Agenda > Black Internationalism: Skip Norman and Beyond
27 March 2024

Black Internationalism: Skip Norman and Beyond

Lecture by Volker Pantenburg and Greg de Cuir Jr.
UZH Lecture Series "At the Margins of Film History"

Still from Blues People (Skip Norman, 1968), courtesy of Stiftung Deutsche Kinemathek

Black filmmaking has long been relegated to the margins of film history. In recent years, with the increasing interest in ideas of decolonisation in art and culture as well as in academia, it has finally become more visible. The first part of the lecture will focus on Wiliam Reuben (“Skip”) Norman, who was part of the first cohort of students when “Deutsche Film- und Fernsehakademie” (DFFB) was founded in 1966. In reconstructing Skip Norman’s trajectory, the specificities of the film school context, and the special situation of Norman’s expatriate position will be highlighted. In the second part of this lecture, we will consider Norman in the larger context of Black Internationalism in film and culture in the 1960s and 1970s.
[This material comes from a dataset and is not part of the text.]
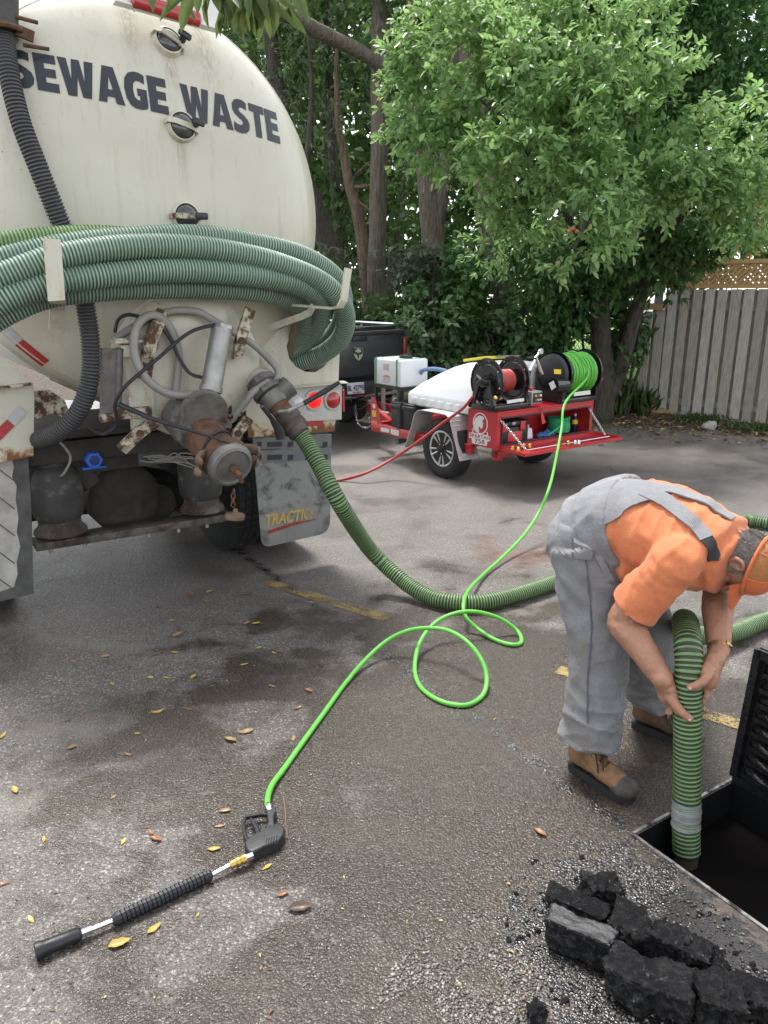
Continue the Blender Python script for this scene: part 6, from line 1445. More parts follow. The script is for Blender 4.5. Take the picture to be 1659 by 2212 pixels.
mb = MB(); mb.tube([GG(*A4(*p), .028) for p in ((1300, 392), (1330, 430), (1362, 490), (1366, 530), (1345, 565), (1320, 590))], [(.009, .006), (.012, .009), (.013, .010), (.013, .010), (.012, .009), (.010, .008)], 10, up=(0, 0, 1)); mb.build("trigger", GUNB, gun)
mb = MB()
for i in range(5):
    for j in range(5): p = GG(*A4(1440+i*22+j*-2, 560+j*12-i*6), .0462); mb.cyl(p-Vector((0, 0, .002)), p+Vector((0, 0, .0006)), .0022, seg=6)
mb.build("vent_holes", M("hole_black", (.004, .004, .004), .9), gun, kind='stuff')
a, b = GG(*A4(1468, 345), .026), GG(580, 1738, .034); mb = MB(); d3 = b-a; mb.lathe([(.011, -.01), (.011, .012), (.014, .014), (.014, .028), (.011, .03), (.0145, .034), (.0145, .046), (.0135, .05), (.0135, d3.length)], a, d3, 14); mb.build("hose_fitting", CHROME, gun)
# ------------------------------------------------------------------ the man bending over the pit
def V3(*a): return Vector(a)
PR = V3(1.0, 2.95, 0)
person = empty("person", PR, 0, label="man in orange shirt, cap and grey overalls bending to hold the suction hose", cat="person")
FAC = V3(.72, -.694, 0).normalized(); LAT = V3(.694, .72, 0).normalized()      # facing, and his left (away from us)
def remesh(mb, voxel, smooth=4, fac=.5):
    me = bpy.data.meshes.new("t"); me.from_pydata(mb.v, [], mb.f)
    bm = bmesh.new(); bm.from_mesh(me); bmesh.ops.recalc_face_normals(bm, faces=bm.faces); bm.to_mesh(me); bm.free()
    ob = bpy.data.objects.new("t", me); COL.objects.link(ob)
    r = ob.modifiers.new("r", 'REMESH'); r.mode = 'VOXEL'; r.voxel_size = voxel; r.use_smooth_shade = True
    s = ob.modifiers.new("s", 'SMOOTH'); s.factor = fac; s.iterations = smooth
    out = bpy.data.meshes.new_from_object(ob.evaluated_get(bpy.context.evaluated_depsgraph_get())); bpy.data.objects.remove(ob); bpy.data.meshes.remove(me)
    return out
def finish(me, name, mat, disp=None, parent=person, cuts=()):
    for o_, d_, t_ in cuts:                                         # trim an open end flat at its hem
        for v in me.vertices:
            q = v.co-o_; t = q.dot(d_)
            if t > t_ and (q-d_*t).length < .135: v.co = v.co-d_*(t-t_)
    if disp:
        nr = [v.normal.copy() for v in me.vertices]
        for v, n in zip(me.vertices, nr): v.co = v.co+n*disp(v.co, n)
    for v in me.vertices: v.co -= PR
    me.materials.clear(); me.materials.append(mat); me.shade_smooth()
    if cuts: me.set_sharp_from_angle(angle=radians(50))
    me.update()
    return link(name, me, parent)
def bvh_of(me):
    bm = bmesh.new(); bm.from_mesh(me); t = BVHTree.FromBMesh(bm); bm.free(); return t

SKIN = NT("tanned_skin"); SKIN.P(Base__Color=SKIN.mix(SKIN.mapr(SKIN.noise(22, 7, .7), .3, .7), (.29, .140, .084), (.39, .20, .125)), Roughness=.5, Subsurface__Weight=.12, Normal=SKIN.bump(SKIN.noise(220, 5, .7), .35, .003)); SKIN.b.inputs['Subsurface Radius'].default_value = (.012, .005, .003); SKIN = SKIN.mat
def cloth(name, a, b, weave=220, stripes=False, crease=.12):
    t = NT(name); n = t.noise(6, 6, .6); f = t.noise(70, 3, .7)
    col = t.mix(t.mapr(n, .3, .7), a, b); col = t.mix(t.mapr(f, .4, .6, 0, .25), col, tuple(x*.8 for x in a))
    if stripes:
        w = t.n("ShaderNodeTexWave", _wave_type='BANDS', _bands_direction='X', Vector=t.mapping((1, 1, 1), (0, 0, radians(44))), Scale=62.0, Distortion=.6).outputs['Fac']
        col = t.mix(t.mapr(w, .35, .65, 0, .42), col, (.085, .095, .13))
        dirt = t.noise(3.5, 6, .65); z = t.xyz()[2]
        col = t.mix(t.math('MULTIPLY', t.mapr(dirt, .40, .60, 0, .9), t.mapr(z, .1, .9, 1, .35)), col, (.12, .105, .088))
    cre = t.math('ABSOLUTE', t.math('SUBTRACT', t.noise(13, 4, .6, dist=1.2), .5)); cre2 = t.math('ABSOLUTE', t.math('SUBTRACT', t.noise(31, 4, .6, vec=t.mapping((1, 1, 2.2)), dist=.8), .5))
    fold = t.math('ADD', t.mapr(cre, 0, .12, 0, 1), t.math('MULTIPLY', t.mapr(cre2, 0, .12, 0, 1), .45))
    t.P(Base__Color=t.mix(t.mapr(cre2, 0, .05, .18, 0), col, tuple(x*.5 for x in a)), Roughness=.9, Sheen__Weight=.12, Normal=t.bump(t.noise(weave, 3), .12, .002, t.bump(fold, crease, .006))); return t.mat
SHIRT = cloth("orange_cotton", (.55, .165, .066), (.64, .21, .088)); DENIM = cloth("hickory_stripe_denim", (.215, .215, .222), (.30, .30, .305), 260, True, .2)
C0 = V3(.905, 3.055, .965)
spine = [V3(.835, 3.125, .90), C0, V3(.975, 2.985, 1.03), V3(1.05, 2.912, 1.045), V3(1.13, 2.835, 1.035), V3(1.205, 2.76, 1.01), V3(1.262, 2.702, .985), V3(1.295, 2.668, .972)]
Hn, Kn, An = V3(.838, 2.985, .90), V3(.882, 2.865, .53), V3(.845, 2.775, .12)
Hf, Kf, Af = V3(.985, 3.12, .90), V3(1.12, 3.02, .53), V3(1.225, 3.10, .12)
SHn, ELn, WRn = V3(1.062, 2.622, 1.0), V3(.905, 2.695, .742), V3(1.012, 2.515, .588)
SHf, ELf, WRf = V3(1.350, 2.890, 1.0), V3(1.300, 2.79, .80), V3(1.232, 2.575, .668)

# --- shirt
mb = MB()
mb.tube(catmull(spine[1:], 4), [(.19, .165)]*4+[(.212, .178)]*4+[(.218, .18)]*4+[(.222, .172)]*4+[(.215, .155)]*4+[(.16, .125)]*4+[(.085, .085)], 28, up=LAT)
mb.ell(V3(1.06, 2.93, .93), (.19, .19, .16))                        # hanging belly
for s, sh, el in ((-1, SHn, ELn), (1, SHf, ELf)):
    rootp = sh-LAT*(s*.11)+V3(0, 0, .02); hem = sh.lerp(el, .80)
    mb.tube(catmull([rootp, sh+V3(0, 0, .005), sh.lerp(el, .4), hem+(el-sh)*.12], 5), [.088]*4+[.088, .088, .088, .088, .088, .088]+[.090]*5+[.092], 20)
me = remesh(mb, .009, 10)
def shirt_d(p, n):
    q = p-C0; s, l = q.dot(FAC), q.dot(LAT)
    d = .007*mnoise.noise(V3(s*5, l*16, q.z*7))+.004*mnoise.noise(p*22)
    near = max(0, 1-(p-SHn).length/.30)
    d += .009*near*mnoise.noise(V3((p-SHn).length*9, q.z*30+s*18, l*10))
    w = p-V3(1.0, 2.83, .98); d += .007*max(0, 1-abs(mnoise.noise(V3(s*16, l*5, q.z*5)))*2.5)**2
    d += .006*max(0, 1-w.length/.22)*sin(38*(s*.9-q.z*.5)+2*mnoise.noise(p*6))
    return d
shirt_bvh = bvh_of(me)
shirt = finish(me, "shirt", SHIRT, shirt_d, cuts=[(sh, (el-sh).normalized(), (el-sh).length*.79) for sh, el in ((SHn, ELn), (SHf, ELf))])
# collar
mb = MB(); mb.torus(V3(1.280, 2.684, .985)-PR, (spine[-1]-spine[-2]), .088, .011, 28, 8); mb.build("collar", SHIRT, shirt)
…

Norman belonged to an ideological and mutually supportive cohort that circulated around each other in Europe, if not always directly interacting or collaborating. We might think of a filmmaker like Melvin van Peebles, or a polemicist and activist like Angela Davis, or even a man of letters like James Baldwin. Skip Norman’s position in this historical continuum has yet to be properly accounted for.